Can you stage the internet? I’m just back from the sweetest, saddest performance I’ve seen in ages – and also the first that, in barely more than an hour, tells the story of the web’s utopia turning to dystopia.
Chris Goode is an utterly beguiling theatre maker, and The Hippo World Guest Book opened Lean Upstream, a festival devoted to his boundary-blurring work. Goode’s erudite, funny website burrows into ideas or sets them juggling. He is also the only person to have performed a play in my home. We Must Perform a Quirkafleeg was a deceptively rambling tour round geekboy obsession, full of facts and whimsy, but building towards pure wonder. At the close, he simply left the building, after having traced his outline in salt on the floor. We stepped around the salty silhouette for days, as if living in a Weegee crime scene. (He did, however, refuse food, a terrible rebuke to my inner Jewish mother, even though I pursued him round the room with platters of filo pastry.)
Homestyle suits Goode’s manner – he’s a big chap, with a shy boy’s bulk and an enthusiasm that feels personal. He has, I remembered tonight at the beginning of The Hippo World Guest Book, the gentlest smile and softest voice, both wonderfully employed here to suggest the beaming hopes of early web communities. Other than a recorded introduction by Oliver Postgate, the late, solemn-toned master of British children’s television, all the words come from the edited guestbook of an American hippo-fancier’s website. Goode beautifully replicates the juddery spelling and grammar, recites the punctuation (exclamation mark) and obeys the convention that capital letters might suggest RANDOM SHOUTING. The early sections of the show are hippo-snortingly funny.
But a site designed to burble enthusiasm for all things hippoid (hippotudinous?) is soon rattled by recalcitrant schoolkids, glinting pornsters and people who really really dislike hippos – or, at least, who wish to vex those who love them. ‘Osama bin Laden’ is just one of the hippo haters. Defenders of the portly grey beast refute them, perhaps unwisely; their harried, desperately reasonable messages read like outtakes from Ban Ki-moon’s email account.
Goode approaches the scamps, trolls and cyberanonymous postures perfectly seriously – as if even the crudest, daftest, attention-baiting message represents an expression of inner need. He beams sweetly whenever someone says they love hippos (‘sooooo much’); or, with grave sincerity, he opines that hippos are less attractive than, say, Johnny Depp, or that hippos may be working with the squid to undermine humanity. Even the shouts seem wrenched from a place of distress (the net turns out to be a place where people can hear you scream) – Goode waggles his hands helplessly as the sudden volume jolts his body forwards.

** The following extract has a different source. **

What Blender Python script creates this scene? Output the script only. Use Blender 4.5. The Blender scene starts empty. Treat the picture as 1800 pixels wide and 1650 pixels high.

All these voices slowly disappear, and the guest book becomes an unweeded garden, its visitors howling at an empty cybersky. The site grinds to a close, choked by spam – but even here, Goode excavates a nugget of hope, wistfully seizing on the filter-dodging, cliffhanger scraps of narrative embedded in autogenerated spam.
Goode prefaced the performance by saying it was the last time he’d perform the piece. But he has Postgate’s recording, and a small stuffed hippo – someone should really persuade him to revive it again. And again. I felt melancholy by the end, and slipped away before Goode’s post-performance conversation with the estimable critic Matt Trueman. Perhaps real people, chatting in a real room, would have cheered me up.